A tragédia de anteontem, infelizmente, era previsível. Eu visitei ambos os lados em Hebron algumas semanas atrás e foi isso que pude constatar.
A paranóia está presente por toda parte na cidade. "Haverá uma guerra total, do Egito ao Irã", diz o colono Eliyakim Haetzni. "O relógio começou a marcar os segundos desde o momento que assinaram o tratado de Oslo (acordo entre Israel e OLP)."
Em Hebron, colonos judeus armados e extremistas palestinos só falam em vingança. Nas ruas em torno dos santuários religiosos da cidade, em volta da Tumba dos Patriarcas, sagrada para judeus e muçulmanos, e nas colinas onde o rei Davi estabeleceu seu primeiro trono, só vale uma lei: olho por olho, dente por dente.

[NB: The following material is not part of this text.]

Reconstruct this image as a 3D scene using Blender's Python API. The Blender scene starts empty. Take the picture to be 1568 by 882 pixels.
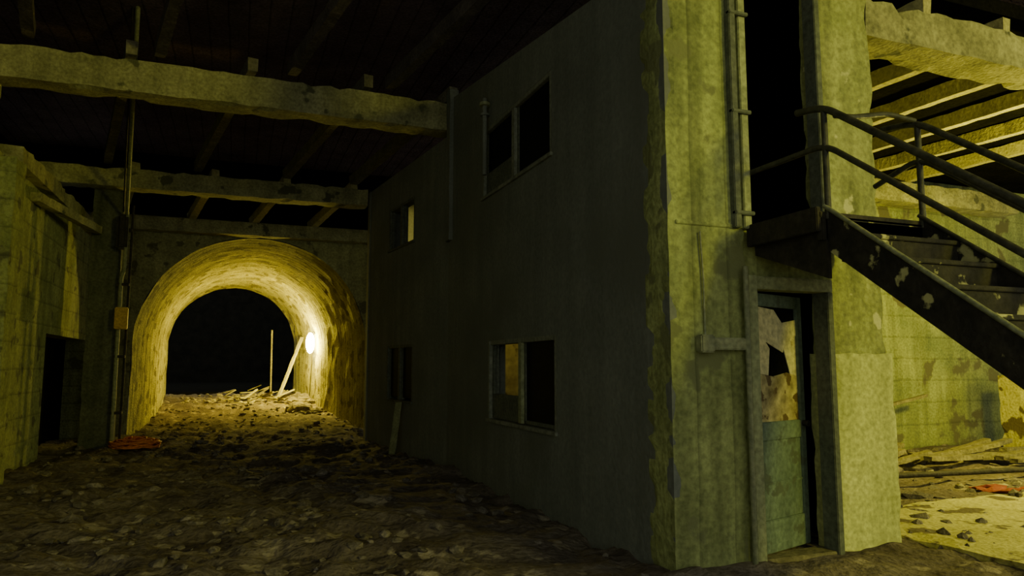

Em Kiryat Arba, o prefeito Zvi Katzover fala: "Não existe aqui um judeu ou árabe que acredite que a paz verdadeira possa chegar a esta área". À primeira vista Hebron parece ser apenas mais uma cidade maltrapilha da Cisjordânia, onde 150.000 palestinos aguentam as humilhações diárias da ocupação israelense e a presença de 5.000 colonos judeus. Mas a presença de soldados israelenses sugere que a hostilidade aqui é mais profunda do que em outras partes dos territórios ocupados.
Hebron é vista como linha de frente para os colonos. "Somos os mais fortes. Continuamos aqui, apesar de seis anos de Intifada. Qualquer pessoa que fosse fraca já teria ido embora", diz Katzover.
Hebron é o quartel-geral do grupo de direita Kach. Segundo o Kach, Kiryat Arba cresceu desde que Yitzhak Rabin se tornou premiê. "Existe um ditado popular segundo o qual os judeus são como azeitonas –é preciso esmagá-los para extrair o azeite. Os judeus dão o melhor de si sob condições adversas", diz um morador.
Como contraponto à militância judaica, Hebron vem alimentando o extremismo palestino. O reduto do Hamas na Cisjordânia está aqui. Em Hebron, Arafat é um nome desprezado pelos palestinos.
Os judeus de Hebron ainda espalham medo pela cidade. "Os colonos fazem o possível para deixar nossa vida insuportável, para que pensemos em partir. Eles utilizam táticas insidiosas para realizar seus objetivos diabólicos", disse Khali Suleiman, um jornalista palestino.
As evidências do "controle" judeu se vêem nas ruas por todas as partes. São os adolescentes judeus que dominam as vielas estreitas da Cidade Velha em Hebron. Garotos de doze anos andam pelo mercado lotado em pose arrogante, lançando olhares de desafio aos comerciantes palestinos que se encolhem debaixo de suas barracas –frequentemente crivadas de furos de balas, evidências dos ataques dos grupos armados judeus.
Os jovens colonos se sentem confiantes porque sabem que são observados por soldados postados em todos os telhados. A caminho de fazerem suas orações na Tumba dos Patriarcas, vestindo jeans e solidéus, eles atiram pedras contra as crianças palestinas para expulsá-las das ruas. Enquanto seus "inimigos" fogem, eles olham sem medo, com as mãos nos quadris. Depois continuam seu caminho, assistidos pelos olhares aprovadores de seus pais armados.
Num pequeno assentamento na Cidade Velha, os militantes do Kach planejam uma "patrulha" de segurança nas ruas. A patrulha de colonos armados passeia pelas ruas, monitorando o rádio do Exército com seus equipamentos hi-tech, pronta para "prevenir problemas".